O filósofo moçambicano Severino Nguenha acha que o processo de independência ainda não se consumou. “Somos independentes, um grande avanço em si. E isso é inegociável. Mesmo que a independência ainda não tenha se transformados em liberdades plenas e concretas para os indivíduos”, afirma o bacharel em teologia, doutor em filosofia e professor da Universidade Lausanne, na Suíça. “Temos problemas muito sérios em todos os países africanos, mas é inegável que, em 47 anos, houve progressos enormes, como o acesso à educação, “muito superior ao que tínhamos antes da independência, aqui em Moçambique, por exemplo”, destacha Nguenha.

A atriz Lucrécia Paco, que também apresenta-se na Semana da Identidade Africana, acredita que as virtudes e as possibilidades africanas fortalecem a busca interna por saídas para os problemas. “Fomos feitos pobres, não somos pobres”, afirma Lucrécia. “O futuro está em África e devemos dizer isso.
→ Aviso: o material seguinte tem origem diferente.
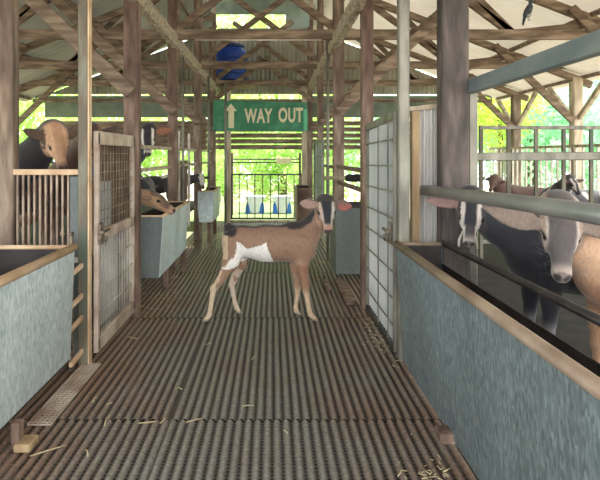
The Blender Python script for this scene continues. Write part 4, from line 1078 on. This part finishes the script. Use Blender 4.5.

Daqui muitos foram levados para enriquecer o Primeiro Mundo. E neste momento é preciso voltar lá atrás.” Nguenha concorda com a atriz. “As soluções africanas virão de um pensamento endógeno”, defende ele. “As estratégias para solução dos problemas devem ser firmemente ancoradas no próprio continente africano.”

O filósofo cita o autor francês Victor Hugo para justificar sua confiança: “’as utopias são a verdade do amanhã’. Foi com muito esforço que saiu-se da escravatura. Com muito esforço saiu-se do colonialismo. É com ainda mais esforço que podemos encontrar um caminho em direção a um desenvolvimento que tem que ser africano. Não tem que ser nem americano, nem europeu.”